> Requirements
Copy, without any alteration, the lines from the one that includes "if side > 0: dk = np.maximum(dk, .55*sm(.35, .1, K))" up to and including the one that includes "np.array(F4, 'i4').reshape(-1, 4)".

-------- Extracted entries

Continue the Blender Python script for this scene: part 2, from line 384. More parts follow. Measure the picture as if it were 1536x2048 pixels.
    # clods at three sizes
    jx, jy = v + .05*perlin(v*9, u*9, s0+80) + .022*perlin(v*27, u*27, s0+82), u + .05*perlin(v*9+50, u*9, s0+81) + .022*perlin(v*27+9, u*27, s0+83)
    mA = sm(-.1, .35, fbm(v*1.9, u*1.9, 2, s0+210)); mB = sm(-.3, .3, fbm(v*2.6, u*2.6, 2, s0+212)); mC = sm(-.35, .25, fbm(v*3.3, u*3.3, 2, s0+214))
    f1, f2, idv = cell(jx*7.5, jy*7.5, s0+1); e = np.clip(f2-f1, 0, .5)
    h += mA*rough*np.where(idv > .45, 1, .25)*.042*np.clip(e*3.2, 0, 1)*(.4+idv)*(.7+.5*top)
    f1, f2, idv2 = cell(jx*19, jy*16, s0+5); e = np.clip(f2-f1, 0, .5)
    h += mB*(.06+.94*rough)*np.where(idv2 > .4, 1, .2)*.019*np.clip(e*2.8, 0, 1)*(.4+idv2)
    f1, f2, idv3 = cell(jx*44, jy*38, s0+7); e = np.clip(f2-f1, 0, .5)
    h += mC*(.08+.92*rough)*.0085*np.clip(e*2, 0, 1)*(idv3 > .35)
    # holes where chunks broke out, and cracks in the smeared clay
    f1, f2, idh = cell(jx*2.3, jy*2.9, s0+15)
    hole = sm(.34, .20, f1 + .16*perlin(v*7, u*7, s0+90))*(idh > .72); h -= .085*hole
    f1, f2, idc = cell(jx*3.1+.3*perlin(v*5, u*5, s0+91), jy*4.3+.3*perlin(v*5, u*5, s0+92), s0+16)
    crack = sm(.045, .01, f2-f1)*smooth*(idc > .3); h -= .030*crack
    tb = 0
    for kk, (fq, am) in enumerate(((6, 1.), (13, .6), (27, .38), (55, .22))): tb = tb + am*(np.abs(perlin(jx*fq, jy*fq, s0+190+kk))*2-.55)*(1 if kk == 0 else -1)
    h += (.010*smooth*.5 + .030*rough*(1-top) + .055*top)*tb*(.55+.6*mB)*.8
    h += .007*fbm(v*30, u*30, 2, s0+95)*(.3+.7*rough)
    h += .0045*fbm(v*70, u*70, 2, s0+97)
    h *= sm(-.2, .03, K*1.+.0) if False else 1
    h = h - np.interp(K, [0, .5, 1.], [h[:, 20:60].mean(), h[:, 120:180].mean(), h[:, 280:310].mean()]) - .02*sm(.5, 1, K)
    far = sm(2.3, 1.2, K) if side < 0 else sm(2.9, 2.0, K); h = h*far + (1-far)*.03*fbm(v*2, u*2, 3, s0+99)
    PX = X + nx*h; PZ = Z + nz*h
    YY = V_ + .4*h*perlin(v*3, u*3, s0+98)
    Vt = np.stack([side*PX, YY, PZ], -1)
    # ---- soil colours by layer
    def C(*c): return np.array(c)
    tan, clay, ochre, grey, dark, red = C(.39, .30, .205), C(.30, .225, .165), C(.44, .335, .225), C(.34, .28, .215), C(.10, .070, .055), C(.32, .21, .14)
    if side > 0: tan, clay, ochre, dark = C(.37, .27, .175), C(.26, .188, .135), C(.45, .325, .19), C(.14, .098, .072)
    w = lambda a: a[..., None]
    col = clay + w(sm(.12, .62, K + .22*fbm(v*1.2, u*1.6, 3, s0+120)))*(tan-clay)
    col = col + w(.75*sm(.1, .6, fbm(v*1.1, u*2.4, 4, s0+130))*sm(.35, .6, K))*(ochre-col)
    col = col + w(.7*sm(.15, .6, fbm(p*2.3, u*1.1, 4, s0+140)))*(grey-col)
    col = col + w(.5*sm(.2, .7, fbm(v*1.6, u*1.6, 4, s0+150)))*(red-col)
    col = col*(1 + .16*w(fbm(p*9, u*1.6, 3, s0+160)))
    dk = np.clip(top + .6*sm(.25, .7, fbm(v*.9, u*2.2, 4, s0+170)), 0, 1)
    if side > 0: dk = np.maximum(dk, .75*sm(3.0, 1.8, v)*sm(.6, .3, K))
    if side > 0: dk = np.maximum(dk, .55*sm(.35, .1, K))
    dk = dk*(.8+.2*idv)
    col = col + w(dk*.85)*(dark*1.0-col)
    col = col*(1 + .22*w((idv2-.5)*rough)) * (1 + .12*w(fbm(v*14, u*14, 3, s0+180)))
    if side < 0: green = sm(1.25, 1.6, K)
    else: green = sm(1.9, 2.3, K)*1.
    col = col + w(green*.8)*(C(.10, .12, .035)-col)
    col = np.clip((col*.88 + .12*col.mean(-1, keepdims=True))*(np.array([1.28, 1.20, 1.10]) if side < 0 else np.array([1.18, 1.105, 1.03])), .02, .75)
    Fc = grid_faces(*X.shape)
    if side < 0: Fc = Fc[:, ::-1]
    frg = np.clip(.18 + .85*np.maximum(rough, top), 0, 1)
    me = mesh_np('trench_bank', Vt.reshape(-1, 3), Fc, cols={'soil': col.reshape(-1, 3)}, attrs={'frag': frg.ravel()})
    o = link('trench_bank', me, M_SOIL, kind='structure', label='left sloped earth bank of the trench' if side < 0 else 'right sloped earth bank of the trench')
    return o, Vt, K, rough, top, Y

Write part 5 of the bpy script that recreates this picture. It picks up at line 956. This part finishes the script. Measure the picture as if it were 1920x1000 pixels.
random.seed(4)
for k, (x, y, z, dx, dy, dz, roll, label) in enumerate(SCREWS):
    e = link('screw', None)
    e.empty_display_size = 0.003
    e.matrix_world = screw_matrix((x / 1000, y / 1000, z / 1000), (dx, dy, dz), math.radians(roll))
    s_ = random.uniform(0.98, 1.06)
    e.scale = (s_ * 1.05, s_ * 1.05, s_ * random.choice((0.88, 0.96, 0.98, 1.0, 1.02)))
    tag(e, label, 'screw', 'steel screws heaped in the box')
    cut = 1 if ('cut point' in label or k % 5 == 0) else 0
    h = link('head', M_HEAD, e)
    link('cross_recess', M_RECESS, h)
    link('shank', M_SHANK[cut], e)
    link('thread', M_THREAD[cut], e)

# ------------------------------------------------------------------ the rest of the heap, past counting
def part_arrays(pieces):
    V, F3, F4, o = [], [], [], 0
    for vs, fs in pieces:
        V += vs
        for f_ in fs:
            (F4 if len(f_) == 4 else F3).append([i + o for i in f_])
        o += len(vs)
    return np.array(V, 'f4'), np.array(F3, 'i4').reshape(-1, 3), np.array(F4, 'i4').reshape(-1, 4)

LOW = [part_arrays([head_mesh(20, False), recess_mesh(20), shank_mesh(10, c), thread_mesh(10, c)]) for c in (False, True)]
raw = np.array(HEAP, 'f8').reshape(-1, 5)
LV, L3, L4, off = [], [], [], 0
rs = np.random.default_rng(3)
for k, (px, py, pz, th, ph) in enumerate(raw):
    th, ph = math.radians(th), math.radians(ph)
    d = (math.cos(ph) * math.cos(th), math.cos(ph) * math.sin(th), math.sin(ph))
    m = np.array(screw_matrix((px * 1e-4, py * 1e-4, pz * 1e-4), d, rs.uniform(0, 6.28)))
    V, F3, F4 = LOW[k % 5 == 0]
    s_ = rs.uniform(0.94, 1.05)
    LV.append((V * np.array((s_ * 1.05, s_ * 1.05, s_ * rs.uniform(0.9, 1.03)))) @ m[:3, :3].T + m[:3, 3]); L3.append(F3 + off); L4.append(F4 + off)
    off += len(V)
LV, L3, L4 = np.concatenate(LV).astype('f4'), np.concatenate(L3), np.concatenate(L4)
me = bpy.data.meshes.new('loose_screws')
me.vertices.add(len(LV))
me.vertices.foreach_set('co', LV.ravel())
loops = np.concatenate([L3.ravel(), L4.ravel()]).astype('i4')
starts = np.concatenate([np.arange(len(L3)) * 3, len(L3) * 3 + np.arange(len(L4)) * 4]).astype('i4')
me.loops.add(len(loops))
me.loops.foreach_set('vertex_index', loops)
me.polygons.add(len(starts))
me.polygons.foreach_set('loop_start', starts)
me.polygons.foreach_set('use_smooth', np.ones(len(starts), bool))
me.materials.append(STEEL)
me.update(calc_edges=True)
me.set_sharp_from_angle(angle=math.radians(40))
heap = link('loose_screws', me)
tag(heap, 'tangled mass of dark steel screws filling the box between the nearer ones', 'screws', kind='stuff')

----------------

> Response to the exercise
    if side > 0: dk = np.maximum(dk, .55*sm(.35, .1, K))
    dk = dk*(.8+.2*idv)
    col = col + w(dk*.85)*(dark*1.0-col)
    col = col*(1 + .22*w((idv2-.5)*rough)) * (1 + .12*w(fbm(v*14, u*14, 3, s0+180)))
    if side < 0: green = sm(1.25, 1.6, K)
    else: green = sm(1.9, 2.3, K)*1.
    col = col + w(green*.8)*(C(.10, .12, .035)-col)
    col = np.clip((col*.88 + .12*col.mean(-1, keepdims=True))*(np.array([1.28, 1.20, 1.10]) if side < 0 else np.array([1.18, 1.105, 1.03])), .02, .75)
    Fc = grid_faces(*X.shape)
    if side < 0: Fc = Fc[:, ::-1]
    frg = np.clip(.18 + .85*np.maximum(rough, top), 0, 1)
    me = mesh_np('trench_bank', Vt.reshape(-1, 3), Fc, cols={'soil': col.reshape(-1, 3)}, attrs={'frag': frg.ravel()})
    o = link('trench_bank', me, M_SOIL, kind='structure', label='left sloped earth bank of the trench' if side < 0 else 'right sloped earth bank of the trench')
    return o, Vt, K, rough, top, Y

Write part 5 of the bpy script that recreates this picture. It picks up at line 956. This part finishes the script. Measure the picture as if it were 1920x1000 pixels.
random.seed(4)
for k, (x, y, z, dx, dy, dz, roll, label) in enumerate(SCREWS):
    e = link('screw', None)
    e.empty_display_size = 0.003
    e.matrix_world = screw_matrix((x / 1000, y / 1000, z / 1000), (dx, dy, dz), math.radians(roll))
    s_ = random.uniform(0.98, 1.06)
    e.scale = (s_ * 1.05, s_ * 1.05, s_ * random.choice((0.88, 0.96, 0.98, 1.0, 1.02)))
    tag(e, label, 'screw', 'steel screws heaped in the box')
    cut = 1 if ('cut point' in label or k % 5 == 0) else 0
    h = link('head', M_HEAD, e)
    link('cross_recess', M_RECESS, h)
    link('shank', M_SHANK[cut], e)
    link('thread', M_THREAD[cut], e)

# ------------------------------------------------------------------ the rest of the heap, past counting
def part_arrays(pieces):
    V, F3, F4, o = [], [], [], 0
    for vs, fs in pieces:
        V += vs
        for f_ in fs:
            (F4 if len(f_) == 4 else F3).append([i + o for i in f_])
        o += len(vs)
    return np.array(V, 'f4'), np.array(F3, 'i4').reshape(-1, 3), np.array(F4, 'i4').reshape(-1, 4)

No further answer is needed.